California, the most populous state in the nation, has good growing weather for pot and vast areas of backcountry where farms can hide.
If the new regulated system in California does not make a dent in exports, more federal action is likely.
“I think you will see the DEA get a lot more aggressive” in responding to marijuana exports by states allowing recreational use, said DEA agent Melvin Patterson, a spokesman for the agency. He added that such cases will be aggressively prosecuted.

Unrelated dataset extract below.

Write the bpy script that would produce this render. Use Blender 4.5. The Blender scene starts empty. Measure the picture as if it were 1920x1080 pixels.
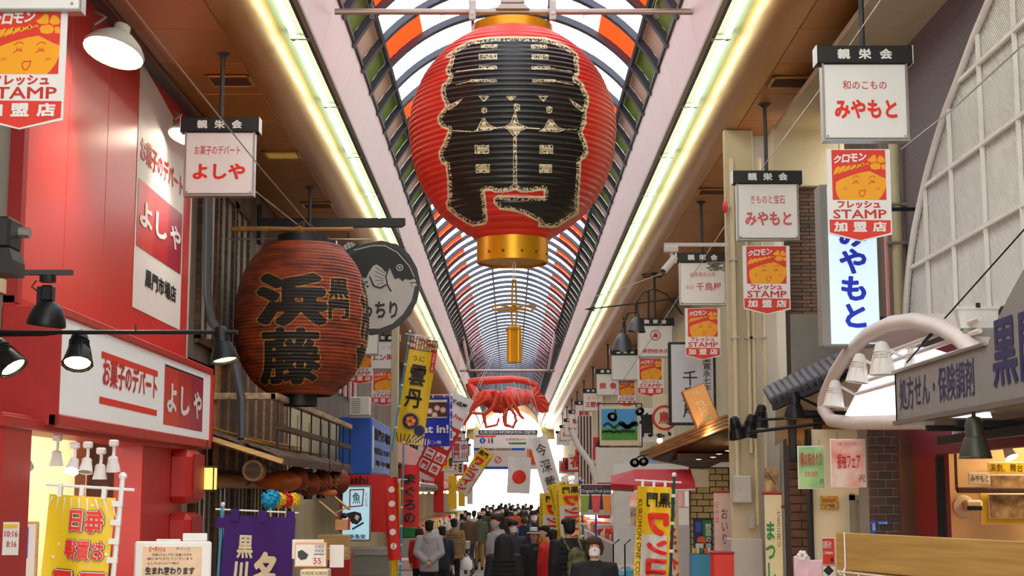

California officials have come up with ways to prevent marijuana from state-licensed farms from becoming illegal exports. Ajax said her agency will require seed-to-sale monitoring in which every plant is given a tracking number that will allow officials to make sure it stays in the state and is properly sold.
Ajax also has said it is important that the state’s regulations and taxes not be such a burden on growers and sellers that they are driven into the shadows.
ERA Economics, which conducted the study on production and consumption, warned that strict regulations and high taxes and fees will “push cultivators into the illegal markets” unless there is strong enforcement.
Colorado, Oregon and Washington, which have legalized recreational use, are facing the possibility of more federal enforcement, according to a new report by Smart Approaches to Marijuana, which opposes legal weed.
“I don’t think California lawmakers realize how difficult it is to put proper safeguards in place,” said Kevin Sabet, president of SAM. “Right now, the posture in Sacramento seems to be tilted at allowing whatever the pot industry wants.”
State officials, including Assemblyman Ken Cooley (D-Rancho Cordova), who has introduced bills to
regulate pot, say they are aware of the risks and have tried to create a system that will limit illegal activity.
“If the feds see a serious export problem … they might feel that whatever we are doing in California is not enough,” Cooley said.